## BEGIN INFORMATION SHOWN
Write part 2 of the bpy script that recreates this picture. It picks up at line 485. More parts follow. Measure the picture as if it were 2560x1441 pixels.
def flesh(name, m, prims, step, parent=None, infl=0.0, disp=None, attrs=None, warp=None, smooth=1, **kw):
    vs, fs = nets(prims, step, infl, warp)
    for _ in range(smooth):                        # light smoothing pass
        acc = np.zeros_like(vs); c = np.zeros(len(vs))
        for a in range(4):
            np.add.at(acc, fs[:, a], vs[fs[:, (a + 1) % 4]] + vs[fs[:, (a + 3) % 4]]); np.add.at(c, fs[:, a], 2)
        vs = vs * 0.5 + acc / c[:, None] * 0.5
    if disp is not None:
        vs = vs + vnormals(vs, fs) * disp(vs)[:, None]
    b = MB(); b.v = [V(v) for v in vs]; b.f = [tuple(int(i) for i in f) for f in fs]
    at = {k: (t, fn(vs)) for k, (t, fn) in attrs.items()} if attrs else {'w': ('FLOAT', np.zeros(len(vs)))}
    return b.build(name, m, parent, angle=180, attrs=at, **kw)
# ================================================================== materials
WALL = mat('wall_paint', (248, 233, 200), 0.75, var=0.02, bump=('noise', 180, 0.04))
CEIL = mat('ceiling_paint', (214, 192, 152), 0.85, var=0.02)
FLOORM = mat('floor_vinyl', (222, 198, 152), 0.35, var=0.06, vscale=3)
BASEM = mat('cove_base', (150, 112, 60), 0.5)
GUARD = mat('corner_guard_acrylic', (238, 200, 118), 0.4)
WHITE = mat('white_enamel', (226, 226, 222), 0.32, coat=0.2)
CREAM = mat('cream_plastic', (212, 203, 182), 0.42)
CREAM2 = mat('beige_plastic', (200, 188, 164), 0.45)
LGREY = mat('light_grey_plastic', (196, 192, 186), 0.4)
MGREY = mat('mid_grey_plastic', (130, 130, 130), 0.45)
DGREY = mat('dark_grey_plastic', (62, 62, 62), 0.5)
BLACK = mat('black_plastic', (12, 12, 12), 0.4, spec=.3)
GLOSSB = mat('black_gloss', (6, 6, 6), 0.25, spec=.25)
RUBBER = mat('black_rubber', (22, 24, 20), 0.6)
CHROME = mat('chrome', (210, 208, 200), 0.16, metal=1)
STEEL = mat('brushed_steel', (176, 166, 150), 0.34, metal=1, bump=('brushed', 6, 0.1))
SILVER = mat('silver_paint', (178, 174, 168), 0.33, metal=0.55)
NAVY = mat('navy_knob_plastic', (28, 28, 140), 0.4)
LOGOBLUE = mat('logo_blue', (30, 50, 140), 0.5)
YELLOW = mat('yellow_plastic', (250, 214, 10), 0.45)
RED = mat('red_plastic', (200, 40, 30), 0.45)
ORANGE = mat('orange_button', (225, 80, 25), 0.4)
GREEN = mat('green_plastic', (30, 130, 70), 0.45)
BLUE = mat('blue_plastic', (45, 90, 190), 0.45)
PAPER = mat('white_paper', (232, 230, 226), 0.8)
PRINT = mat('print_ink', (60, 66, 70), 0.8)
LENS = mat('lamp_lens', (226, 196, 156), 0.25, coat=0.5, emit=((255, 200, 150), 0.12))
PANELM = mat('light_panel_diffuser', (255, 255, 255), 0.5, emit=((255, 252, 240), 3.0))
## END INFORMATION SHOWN
- _WORK TO DO_
The listing above should be transcribed in full, exactly as written.

- _SOLUTION_
Write part 2 of the bpy script that recreates this picture. It picks up at line 485. More parts follow. Measure the picture as if it were 2560x1441 pixels.
def flesh(name, m, prims, step, parent=None, infl=0.0, disp=None, attrs=None, warp=None, smooth=1, **kw):
    vs, fs = nets(prims, step, infl, warp)
    for _ in range(smooth):                        # light smoothing pass
        acc = np.zeros_like(vs); c = np.zeros(len(vs))
        for a in range(4):
            np.add.at(acc, fs[:, a], vs[fs[:, (a + 1) % 4]] + vs[fs[:, (a + 3) % 4]]); np.add.at(c, fs[:, a], 2)
        vs = vs * 0.5 + acc / c[:, None] * 0.5
    if disp is not None:
        vs = vs + vnormals(vs, fs) * disp(vs)[:, None]
    b = MB(); b.v = [V(v) for v in vs]; b.f = [tuple(int(i) for i in f) for f in fs]
    at = {k: (t, fn(vs)) for k, (t, fn) in attrs.items()} if attrs else {'w': ('FLOAT', np.zeros(len(vs)))}
    return b.build(name, m, parent, angle=180, attrs=at, **kw)
# ================================================================== materials
WALL = mat('wall_paint', (248, 233, 200), 0.75, var=0.02, bump=('noise', 180, 0.04))
CEIL = mat('ceiling_paint', (214, 192, 152), 0.85, var=0.02)
FLOORM = mat('floor_vinyl', (222, 198, 152), 0.35, var=0.06, vscale=3)
BASEM = mat('cove_base', (150, 112, 60), 0.5)
GUARD = mat('corner_guard_acrylic', (238, 200, 118), 0.4)
WHITE = mat('white_enamel', (226, 226, 222), 0.32, coat=0.2)
CREAM = mat('cream_plastic', (212, 203, 182), 0.42)
CREAM2 = mat('beige_plastic', (200, 188, 164), 0.45)
LGREY = mat('light_grey_plastic', (196, 192, 186), 0.4)
MGREY = mat('mid_grey_plastic', (130, 130, 130), 0.45)
DGREY = mat('dark_grey_plastic', (62, 62, 62), 0.5)
BLACK = mat('black_plastic', (12, 12, 12), 0.4, spec=.3)
GLOSSB = mat('black_gloss', (6, 6, 6), 0.25, spec=.25)
RUBBER = mat('black_rubber', (22, 24, 20), 0.6)
CHROME = mat('chrome', (210, 208, 200), 0.16, metal=1)
STEEL = mat('brushed_steel', (176, 166, 150), 0.34, metal=1, bump=('brushed', 6, 0.1))
SILVER = mat('silver_paint', (178, 174, 168), 0.33, metal=0.55)
NAVY = mat('navy_knob_plastic', (28, 28, 140), 0.4)
LOGOBLUE = mat('logo_blue', (30, 50, 140), 0.5)
YELLOW = mat('yellow_plastic', (250, 214, 10), 0.45)
RED = mat('red_plastic', (200, 40, 30), 0.45)
ORANGE = mat('orange_button', (225, 80, 25), 0.4)
GREEN = mat('green_plastic', (30, 130, 70), 0.45)
BLUE = mat('blue_plastic', (45, 90, 190), 0.45)
PAPER = mat('white_paper', (232, 230, 226), 0.8)
PRINT = mat('print_ink', (60, 66, 70), 0.8)
LENS = mat('lamp_lens', (226, 196, 156), 0.25, coat=0.5, emit=((255, 200, 150), 0.12))
PANELM = mat('light_panel_diffuser', (255, 255, 255), 0.5, emit=((255, 252, 240), 3.0))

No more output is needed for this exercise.